Ever since the accused Atlanta courthouse killer took her hostage in April 2005 -- and then released her, an agonizing seven hours later -- many people have wondered just how Ashley Smith convinced Brian Nichols to let her go. How did the young widowed mother (and recovering drug user) start reading excerpts from The Purpose-Driven Life to a killer on the run? What made this man decide that he should let her go? What clicked? In Unlikely Angel: The Untold Story of the Atlanta Hostage Hero (written with Stacy Mattingly), Smith gives a close-to-the-bone account of her encounter with a criminal, a man who freaked out at the courthouse and who was desperate, as it turns out, for a new life's plan, even if engineered from behind bars.

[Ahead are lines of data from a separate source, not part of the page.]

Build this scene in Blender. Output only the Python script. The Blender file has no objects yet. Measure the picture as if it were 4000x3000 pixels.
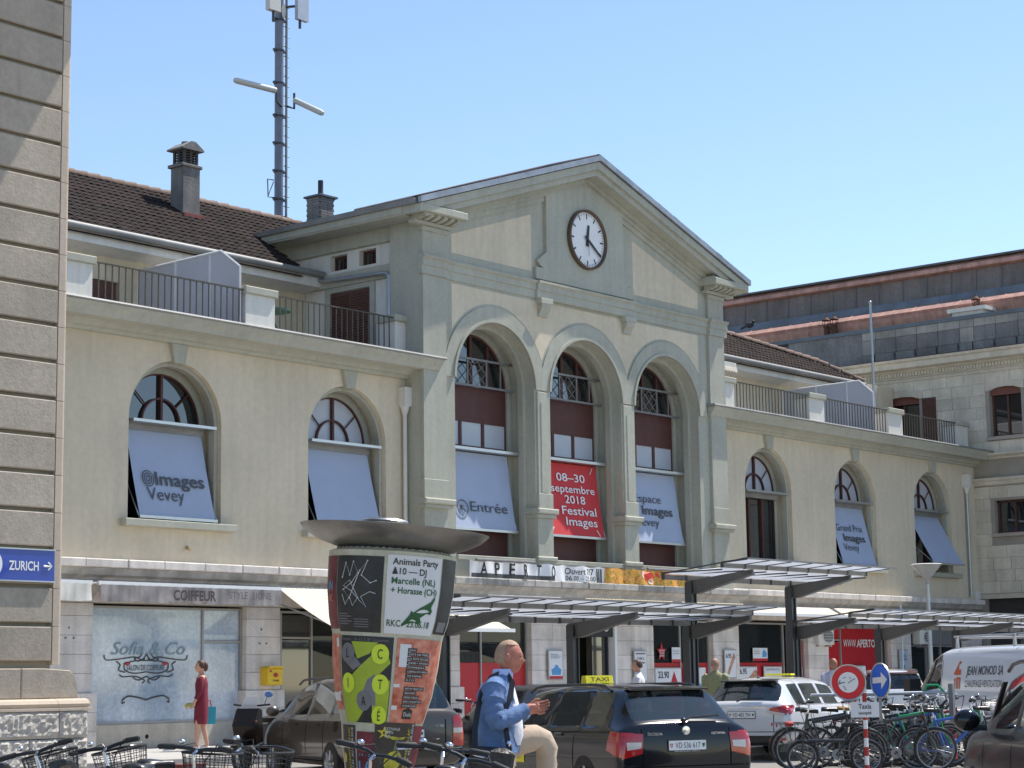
import bpy, bmesh, math, random
from mathutils import Vector, Matrix, Euler
from mathutils.geometry import tessellate_polygon
random.seed(7)
PI = math.pi
S = bpy.context.scene
COL = S.collection
# ------------------------------------------------------------------ camera, sky, sun, exposure
HEAD = math.radians(39.88)
cam_d = bpy.data.cameras.new('camera'); cam = bpy.data.objects.new('camera', cam_d); COL.objects.link(cam)
cam_d.sensor_width = 36; cam_d.lens = 7826 / 4000 * 36; cam_d.clip_end = 3000; cam_d.clip_start = .1
cam.matrix_world = (Matrix.Translation((0, -32.4, 1.5)) @ Matrix.Rotation(HEAD - PI/2, 4, 'Z')
                    @ Matrix.Rotation(PI/2 + math.radians(8.478), 4, 'X') @ Matrix.Rotation(-.0146, 4, 'Z'))
S.camera = cam
SUN = Vector((.55, -.15, 1)).normalized()
W = bpy.data.worlds.new('World'); S.world = W; W.use_nodes = True
nt = W.node_tree; bg = nt.nodes['Background']
sk = nt.nodes.new('ShaderNodeTexSky'); sk.sky_type = 'NISHITA'; sk.sun_disc = False
sk.sun_elevation = math.asin(SUN.z); sk.sun_rotation = math.atan2(SUN.x, SUN.y)
sk.air_density = 1.0; sk.dust_density = .1; sk.ozone_density = 1.15; sk.altitude = 400
nt.links.new(sk.outputs[0], bg.inputs[0]); bg.inputs[1].default_value = .14
sl = bpy.data.lights.new('sun', 'SUN'); sl.energy = 4.8; sl.angle = math.radians(.5); sl.color = (1, .95, .87)
so = bpy.data.objects.new('sun', sl); COL.objects.link(so); so.rotation_euler = SUN.to_track_quat('Z', 'Y').to_euler()
so.location = (20, -20, 40)
S.view_settings.view_transform = 'Standard'; S.view_settings.look = 'None'
S.view_settings.gamma = 1; S.view_settings.use_curve_mapping = False; S.view_settings.exposure = .5
S.render.engine = 'CYCLES'
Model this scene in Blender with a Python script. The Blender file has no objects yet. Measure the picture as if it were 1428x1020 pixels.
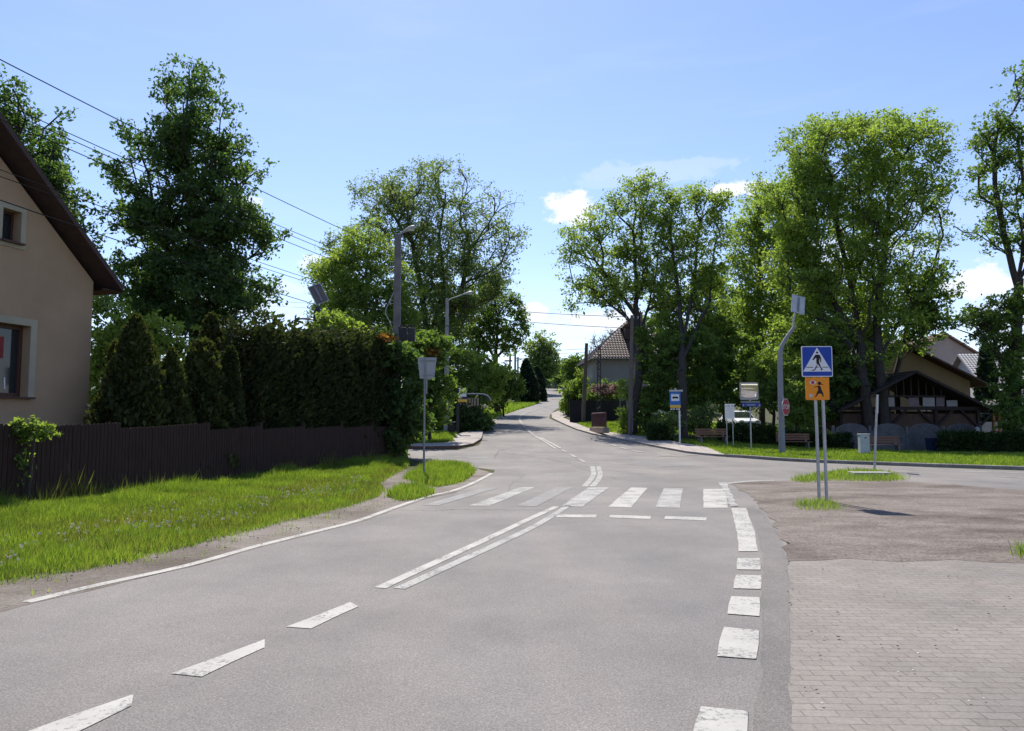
import bpy, bmesh, math, random
import numpy as np
from mathutils import Vector, Matrix, geometry
from mathutils.geometry import tessellate_polygon

random.seed(7)
rng = np.random.default_rng(11)
scene = bpy.context.scene
COL = scene.collection
R = math.radians

# ------------------------------------------------------------------ camera / survey helpers
FPX, CX, CY, CAMH = 1050.0, 714.0, 510.0, 1.65
PITCH = math.atan(78 / FPX)
cam = bpy.data.cameras.new('camera')
cam.sensor_width = 36.0
cam.lens = 36.0 * FPX / 1428.0
cam.clip_start = 0.05
cam.clip_end = 9000
camo = bpy.data.objects.new('camera', cam)
camo.location = (0, 0, CAMH)
camo.rotation_euler = (math.pi / 2 + PITCH, 0, 0)
COL.objects.link(camo)
scene.camera = camo

# terrain: level around the crossing, then the far road climbs a hill
_ys = np.arange(-50, 6000, 0.5)
_sl = np.interp(_ys, [24, 40, 57, 110, 132, 150, 176], [0, .055, .058, .060, .092, .092, 0.0], left=0, right=0.0)
_hz = np.cumsum(_sl) * 0.5

def HP(y):
    return np.interp(y, _ys, _hz)

def H(x, y):
    x = np.asarray(x, float); y = np.asarray(y, float)
    u = x / np.maximum(y, 1.0)
    t = np.clip((u - .2) / .25, 0, 1)
    w = 1 - .85 * t * t * (3 - 2 * t)
    return HP(y) * w

def ray(px, py):
    u = (px - CX) / FPX; v = (CY - py) / FPX
    return np.array([u, math.cos(PITCH) - v * math.sin(PITCH), math.sin(PITCH) + v * math.cos(PITCH)])

def at(px, py, Y):
    d = ray(px, py); t = Y / d[1]
    return np.array([0, 0, CAMH]) + d * t

def G(px, py):
    """ground point seen at a photo pixel"""
    d = ray(px, py); o = np.array([0, 0, CAMH])
    t = np.arange(2, 260, .1)
    p = o + d[None, :] * t[:, None]
    g = p[:, 2] - H(p[:, 0], p[:, 1])
    k = np.argmax(g < 0)
    if g[k] >= 0:
        k = len(t) - 1
    a, b = t[k - 1], t[k]
    ga, gb = g[k - 1], g[k]
    tt = a + (b - a) * (ga / (ga - gb) if ga != gb else 0)
    q = o + d * tt
    return np.array([q[0], q[1], float(H(q[0], q[1]))])

def gz(x, y):
    return float(H(x, y))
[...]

Smith shares her own troubled background and how the Bible carried her through times of great stress.
Memoir
Sidney Sheldon seems to have packed several lives into one: impoverished childhood; writer and producer of classic Hollywood movies, hit TV shows and Broadway plays; blockbuster novelist. He chronicles them in The Other Side of Me, also describing tough moments like his struggle with bipolar disorder and the grief of losing a daughter in infancy. In Snowstruck, Jill Fredston tells of all the on-the-job dangers she shares with her husband, Doug Fesler -- namely, avalanche research and rescue in some of the globe's most remote places.
Odds & Ends
Diligently reported, smoothly written, Jere Longman's If Football's a Religion, Why Don't We Have a Prayer? recounts the passion the diehard fans of Philadelphia have for their Eagles. And Anne Fadiman presents an array of thoughtful essays in Rereadings: Seventeen Writers Revisit Books They Love, explaining why some books deserve second and sometimes third reads, even after many years.